▶ [Set problem]:
Search the records below for the word "This". Pull out each line that has it.

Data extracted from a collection
.....

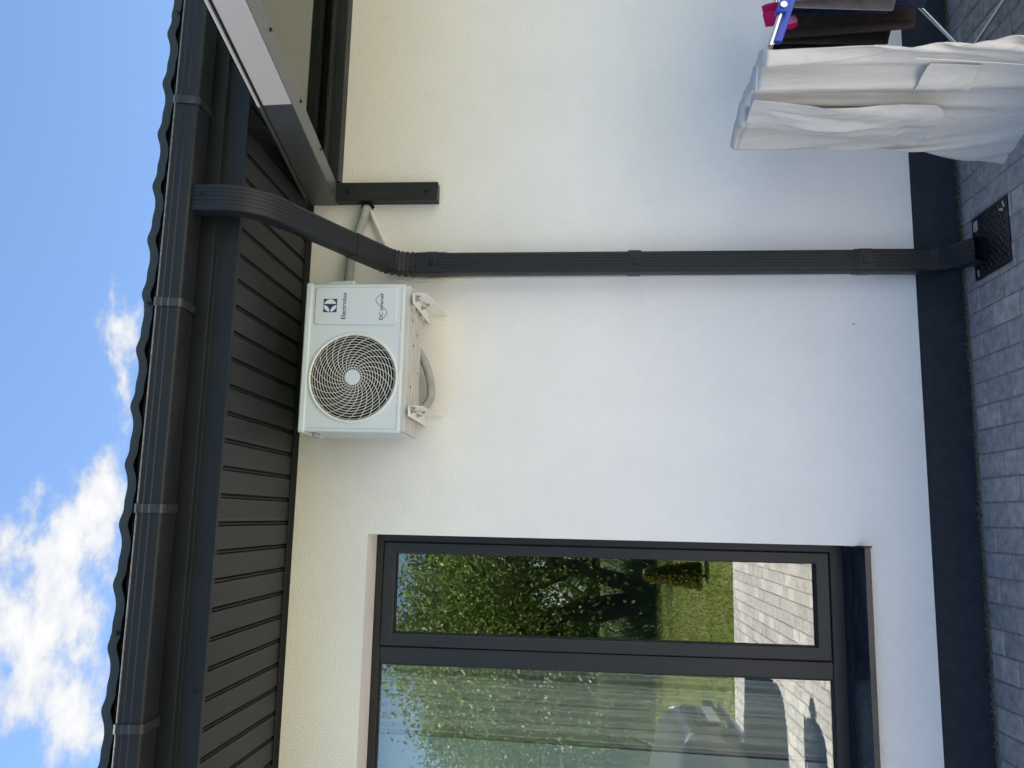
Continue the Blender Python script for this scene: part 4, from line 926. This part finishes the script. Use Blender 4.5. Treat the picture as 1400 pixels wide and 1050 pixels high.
def hanging(name, A, B, drop_f, drop_b, mat, label, cat, ph, amp=0.028):
    A, B = Vector(A), Vector(B); al = (B - A).normalized(); nn = Vector((al.y, -al.x, 0)); Lh = (B - A).length
    def fn(s, t):
        tot_ = drop_f + drop_b + 0.03; q = A + al * (Lh * s); d_ = t * tot_
        if d_ < drop_f: k = drop_f - d_; return q + nn * (0.012 + 0.02 * k + amp * math.sin(9 * s + ph + 1.5 * k) * k / drop_f + 0.006 * math.sin(23 * s + ph)) + Vector((0, 0, -k))
        if d_ < drop_f + 0.03: a = (d_ - drop_f) / 0.03 * math.pi; return q + nn * (0.012 * math.cos(a)) + Vector((0, 0, 0.010 * math.sin(a)))
        k = d_ - drop_f - 0.03; return q - nn * (0.012 + 0.02 * k + amp * math.sin(7 * s + ph) * k / drop_b) + Vector((0, 0, -k))
    o = sheet(name, fn, 36, 44, mat, 0.005, None, 1); tag(o, label, cat); return o
def onrack(x, t):   # a point on the wire plane
    k = (x - (EA.lerp(EB, t)).x) / ((IA.lerp(IB, t)).x - (EA.lerp(EB, t)).x); return EA.lerp(EB, t).lerp(IA.lerp(IB, t), k)
hanging('towel', onrack(1.872, 0.37), onrack(2.22, 0.37), 0.52, 0.45, 'towelb', 'dark brown bath towel hanging behind the canvas garment', 'towel', 0.4)
hanging('towel', onrack(1.945, 0.08), onrack(2.25, 0.08), 0.40, 0.42, 'towelb', 'dark brown towel on the wire closest to the wall', 'towel', 2.0)
hanging('towel', onrack(1.858, 0.86), onrack(2.20, 0.86), 0.485, 0.40, 'towelg', 'grey towel hanging nearest the steel side rail', 'towel', 1.0)
hanging('jeans', onrack(1.918, 0.62), onrack(2.20, 0.62), 0.525, 0.40, 'denim', 'dark blue denim trousers hanging between grey and brown towels', 'trousers', 3.0)
hanging('cloth', (1.86, -0.095, 1.045), (2.4, -0.075, 1.045), 0.30, 0.28, 'towelg', 'grey mauve cloth on the back rail against the wall', 'cloth', 3.3) if False else None
def sock(base, mat, mat2, label):
    b = Vector(base); p = spline([b + Vector((0, 0, 0.0)), b + Vector((0.006, -0.006, -0.03)), b + Vector((0.012, -0.008, -0.065)), b + Vector((-0.006, -0.010, -0.092)), b + Vector((-0.040, -0.012, -0.104))], 5)
    bm = bmesh.new(); tube(bm, p, [0.027 + 0.004 * math.sin(i * 0.35) for i in range(len(p) - 2)] + [0.024, 0.012], 12)
    for v in bm.verts: v.co.y = b.y + (v.co.y - b.y) * 0.6
    o = fin('sock', bm, mat, None, smooth=80); tag(o, label, 'sock')
    bm = bmesh.new(); tube(bm, p[-6:-1], [0.029, 0.0295, 0.0285, 0.026, 0.019], 12)
    for v in bm.verts: v.co.y = b.y + (v.co.y - b.y) * 0.66
    fin('toe', bm, mat2, o, smooth=80)
sock(onrack(1.915, 0.50) + Vector((0, -0.016, 0.060)), 'pink', 'pinkl', 'crimson sock with pale pink toe hanging lower on the rack wire')
sock(onrack(1.985, 0.42) + Vector((0, -0.016, 0.075)), 'pink', 'pink', 'plain crimson sock hanging beside the wall on the rack')

# ================================================================== INSIDE THE WINDOW
def curtain_fn(x0, x1, y, amp, freq, ph, z0, z1, lean=0.0):
    def fn(s, t): 
        x = x0 + (x1 - x0) * s + lean * t
        return Vector((x, y + amp * (math.sin(freq * s + ph) + 0.35 * math.sin(2.7 * freq * s + 1.3 * ph)) * (0.7 + 0.3 * t), z1 + (z0 - z1) * t))
    return fn
tag(sheet('curtain', curtain_fn(-0.68, -1.02, 0.36, 0.030, 26, 0.5, 0.06, 2.66, -0.05), 60, 10, 'curtain', 0.002, None, 1), 'folded grey curtain inside the wide fixed window pane', 'curtain')
tag(sheet('window_blind', curtain_fn(-0.99, -2.3, 0.315, 0.005, 9, 0.2, 0.06, 2.66, -0.06), 30, 6, 'sheer', 0.002, None, 1), 'pale plain blind panel inside window beside the grey curtain', 'blind')

# ================================================================== CAR BEHIND THE CAMERA (seen in the glass)
car = tag(empty('parked_car', (-3.9, -3.78, 0)), 'grey hatchback car parked on the paving, mirrored in the window', 'car')
CY = -3.78; NX = -1.72
st = [(0.00, 0.58, 0.34, 0.66, 0.50), (0.06, 0.70, 0.27, 0.80, 0.58), (0.20, 0.80, 0.23, 0.88, 0.66), (0.45, 0.87, 0.21, 0.945, 0.74), (0.80, 0.895, 0.20, 0.985, 0.80), (1.15, 0.90, 0.20, 1.01, 0.83),
      (1.45, 0.90, 0.20, 1.06, 0.84), (1.75, 0.90, 0.20, 1.24, 0.80), (2.1, 0.90, 0.20, 1.40, 0.76), (2.5, 0.90, 0.20, 1.465, 0.74), (3.1, 0.90, 0.20, 1.47, 0.74), (3.6, 0.89, 0.20, 1.42, 0.74), (3.95, 0.87, 0.22, 1.22, 0.76), (4.15, 0.83, 0.28, 1.00, 0.76), (4.22, 0.78, 0.36, 0.86, 0.70)]
bm = bmesh.new(); rings = []
for (dx, hw, zb, zt, tw) in st:
    x = NX - dx; belt = min(zt - 0.02, 0.93); r = []
    half_ = [(0.0, zb), (hw * 0.8, zb), (hw * 0.97, zb + 0.06), (hw, zb + 0.2 * (belt - zb) + 0.05), (hw * 1.0, zb + 0.62 * (belt - zb)), (hw * 0.985, belt - 0.05), (hw * 0.95, belt), (hw * 0.86 if zt > 1.1 else hw * 0.86, belt + (zt - belt) * 0.45), (tw * (0.96 if zt > 1.1 else 0.9), belt + (zt - belt) * 0.86), (tw * 0.6, zt - 0.004), (0.0, zt)]
    r = [(x, CY + a, z) for a, z in half_] + [(x, CY - a, z) for a, z in half_[-2:0:-1]]
    rings.append(r)
loft(bm, rings); body = fin('body', bm, 'carpaint', car, smooth=45)
ss = body.modifiers.new('sub', 'SUBSURF'); ss.levels = 1; ss.render_levels = 2
def car_patch(name, pts, mat, off, par=car):
    bm = bmesh.new(); P = [Vector(p) for p in pts]; n_ = (P[1] - P[0]).cross(P[2] - P[0]).normalized(); loft(bm, [[p for p in P], [p + n_ * off for p in P]]); return fin(name, bm, mat, par, bevel=0.004)
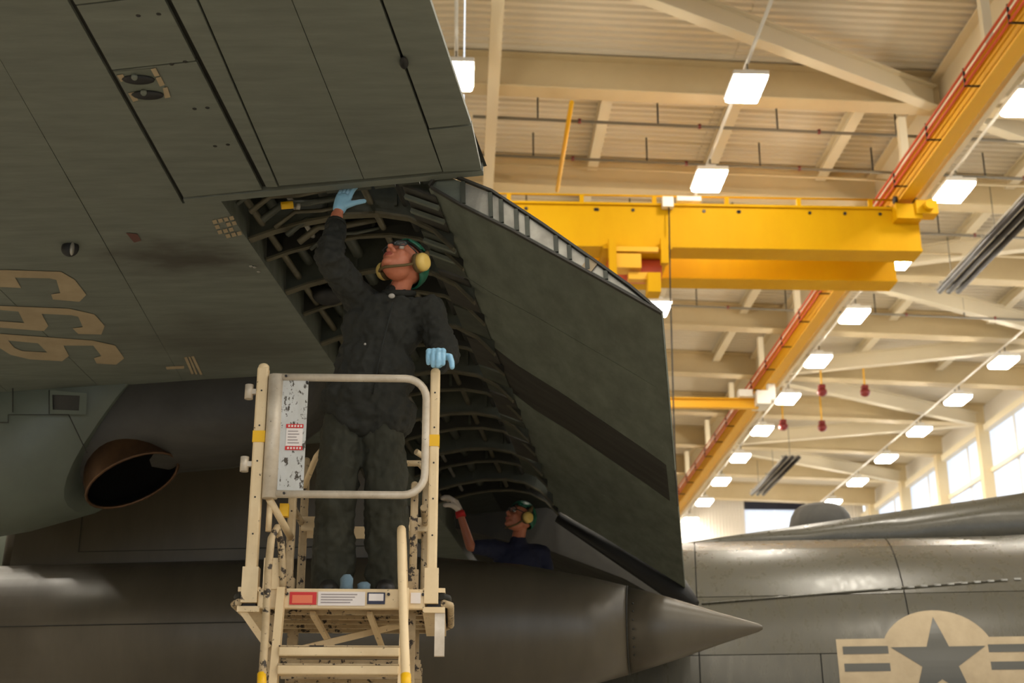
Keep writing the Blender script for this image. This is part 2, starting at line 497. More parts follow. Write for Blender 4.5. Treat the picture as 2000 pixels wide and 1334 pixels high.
# right wall with columns, girts and translucent panes
wr = empty('wall_right', (XR, 30, 0)); wr['kind'] = 'structure'
MB().bbox(XR + .1, XR + .3, YF, YB, 0, 9.6).build('wall_sheet', M['wall'], wr)
MB().bbox(XR + .1, XR + .3, YF, YB, 15.05, 16.4).build('wall_sheet', M['wall'], wr)
MB().bbox(XR - .15, XR + .1, YF, YB, 14.85, 15.1).build('eave_beam', M['cream_light'], wr)
for y in KY:
    MB().bbox(XR - .32, XR + .08, y - .16, y + .16, 0, zroof(XR) + .02).build('column', M['cream'], wr)
for gz in (11.2, 13.3):
    MB().bbox(XR - .02, XR + .12, YF, YB, gz, gz + .16).build('girt', M['cream_light'], wr)
edges = [YF, -24, -15, -6, 3, 12] + KY + [YB]
wi = 2
for a, b in zip(edges[:-1], edges[1:]):
    w_ = empty('window_%d' % wi, (XR + .2, (a+b)/2, 9.6)); w_['kind'] = 'structure'; wi += 1
    for z0, z1 in ((9.62, 11.2), (11.36, 13.3), (13.46, 15.04)):
        for h in range(2):
            y0 = a + (b - a) * h / 2 + .06; y1 = a + (b - a) * (h + 1) / 2 - .06
            MB().bbox(XR + .16, XR + .2, y0, y1, z0, z1).build('pane', M['pane'], w_)
    MB().bbox(XR + .12, XR + .22, (a+b)/2 - .05, (a+b)/2 + .05, 9.6, 15.05).build('mullion', M['white'], w_)

# ------------------------------------------------------------------ hanging lamps
def lamp_proto():
    e = empty('high_bay_lamp', (0, 0, 0))
    m = MB().bbox(-.34, .34, -.5, .5, .06, .16).bbox(-.12, .12, -.28, .28, .16, .30)
    m.build('housing', M['white'], e, bevel=.02)
    m = MB()
    rings = []
    for z, k in ((.06, 1.0), (.0, .98), (-.05, .86)):
        rings.append([Vector((x*.31*k, y*.47*k, z)) for x, y in ((-1,-1),(1,-1),(1,1),(-1,1))])
    m.loft(rings, smooth=False)
    m.build('lens', M['lens'], e)
    MB().cyl((0, -.2, .30), (0, -.2, .45), .02, 6).build('hanger', M['pipe'], e)
    MB().cyl((0, .2, .30), (0, .2, .45), .02, 6).build('hanger', M['pipe'], e)
    return e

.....

▶ [Correct response]:
Continue the Blender Python script for this scene: part 4, from line 926. This part finishes the script. Use Blender 4.5. Treat the picture as 1400 pixels wide and 1050 pixels high.
Keep writing the Blender script for this image. This is part 2, starting at line 497. More parts follow. Write for Blender 4.5. Treat the picture as 2000 pixels wide and 1334 pixels high.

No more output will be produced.